How mistakes made in the cockpit can be used to help startup founders – a short series.
- Julian Hickman
- Jul 14
- 2 min read

In the high-stakes world of aviation, risk is ever-present and the margin for error is razor-thin. Every takeoff, landing, and decision in the cockpit is underpinned by a culture of safety, rigorous protocols, and a relentless focus on learning from mistakes. Over decades, the aviation industry has become a global benchmark for risk management—transforming lessons from accidents and near-misses into robust systems that keep millions of passengers safe every day.
But what does this have to do with early-stage venture and startup business leaders? At first glance, the worlds of aviation and entrepreneurship may seem worlds apart. Yet, both operate in environments defined by uncertainty, rapid change, and the need to make critical decisions with incomplete information. For founders and leaders navigating the turbulence of a new business, the stakes—while different—are just as real: a single misstep can mean the difference between breakthrough and burnout.

The case for cross-industry learning
Aviation’s approach to risk management is not just about compliance or ticking boxes. It’s a living, breathing system that integrates:
Proactive risk identification: Spotting potential threats before they escalate.
Structured assessment and mitigation: Using data-driven tools and scenario planning to evaluate and address risks.
Continuous monitoring and feedback: Learning from every incident, no matter how small, and adapting processes accordingly.
A culture of transparency and accountability: Encouraging open reporting and shared responsibility for safety.
These principles have helped aviation achieve one of the safest records of any industry. It’s not easy, others have tried to copy and not succeeded. For startups though, where uncertainty is the norm and resources are limited, adopting even a fraction of this mindset can be transformative.

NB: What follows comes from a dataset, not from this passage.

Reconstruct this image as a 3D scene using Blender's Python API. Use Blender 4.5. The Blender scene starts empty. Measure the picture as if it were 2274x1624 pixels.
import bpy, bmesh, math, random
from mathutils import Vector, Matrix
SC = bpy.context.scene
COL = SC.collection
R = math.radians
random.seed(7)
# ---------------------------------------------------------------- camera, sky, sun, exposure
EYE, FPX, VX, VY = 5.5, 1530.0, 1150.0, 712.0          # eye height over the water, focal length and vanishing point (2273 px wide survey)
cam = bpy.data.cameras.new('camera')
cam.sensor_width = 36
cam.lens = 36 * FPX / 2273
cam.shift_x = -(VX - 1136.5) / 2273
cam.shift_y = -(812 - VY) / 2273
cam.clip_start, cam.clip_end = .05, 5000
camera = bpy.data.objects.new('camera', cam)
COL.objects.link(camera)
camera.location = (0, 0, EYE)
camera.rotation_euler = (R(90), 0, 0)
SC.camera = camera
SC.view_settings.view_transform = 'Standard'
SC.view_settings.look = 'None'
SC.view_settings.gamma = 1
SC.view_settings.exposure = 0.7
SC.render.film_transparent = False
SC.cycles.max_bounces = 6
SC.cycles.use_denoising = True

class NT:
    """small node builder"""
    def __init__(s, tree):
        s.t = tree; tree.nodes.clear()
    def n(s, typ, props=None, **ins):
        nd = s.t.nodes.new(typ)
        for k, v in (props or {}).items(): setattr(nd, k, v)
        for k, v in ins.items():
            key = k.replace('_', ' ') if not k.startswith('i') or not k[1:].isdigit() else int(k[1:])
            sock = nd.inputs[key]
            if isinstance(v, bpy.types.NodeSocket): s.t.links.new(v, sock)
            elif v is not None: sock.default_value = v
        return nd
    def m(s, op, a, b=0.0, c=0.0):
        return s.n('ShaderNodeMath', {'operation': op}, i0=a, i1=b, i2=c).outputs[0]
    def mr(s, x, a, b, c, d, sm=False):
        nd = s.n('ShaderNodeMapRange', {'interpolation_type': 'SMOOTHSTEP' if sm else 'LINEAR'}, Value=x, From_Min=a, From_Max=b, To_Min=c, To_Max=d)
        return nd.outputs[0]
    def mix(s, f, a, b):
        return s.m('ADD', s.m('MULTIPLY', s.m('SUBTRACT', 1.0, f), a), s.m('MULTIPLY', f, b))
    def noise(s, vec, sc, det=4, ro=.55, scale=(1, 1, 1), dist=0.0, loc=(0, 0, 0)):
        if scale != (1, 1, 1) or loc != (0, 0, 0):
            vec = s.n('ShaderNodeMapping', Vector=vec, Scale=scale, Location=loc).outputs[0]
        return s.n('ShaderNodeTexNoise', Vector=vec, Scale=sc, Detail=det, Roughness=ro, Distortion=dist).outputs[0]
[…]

Why startups can be helped by aviation’s mistakes
Early-stage ventures face a unique set of risks: market shifts, funding gaps, regulatory hurdles, and the ever-present threat of running out of cash, or time, or often both. Unlike established corporations, startups often lack the institutional memory or formal processes to manage these risks effectively. This is where aviation’s lessons become invaluable:
Systematic risk assessment helps founders prioritize what truly matters, rather than reacting to the loudest problem.
Checklists and standard operating procedures reduce the chance of costly oversights, especially under pressure.
Open communication and a “Just Culture” foster psychological safety, enabling teams to surface issues early and learn from mistakes without fear of blame.
Continuous improvement ensures that every setback becomes a stepping stone, not a stumbling block.

What to expect in this series
This blog series will explore how the aviation industry’s approach to risk management can be adapted to the startup context. We’ll break down the core pillars of aviation safety— risk identification, risk mitigation, continuous monitoring, and cultural transformation—to illustrate how each can be applied to the challenges faced by early-stage business leaders.
Whether you’re a founder, investor, or team member, these insights will help you build a more resilient, adaptable, and ultimately successful venture. By learning from the skies, you can navigate the uncertainties of entrepreneurship with greater confidence and clarity.
Let’s take off on this journey together—because in both aviation and startups, the best way to manage risk is to prepare for it, not just react to it.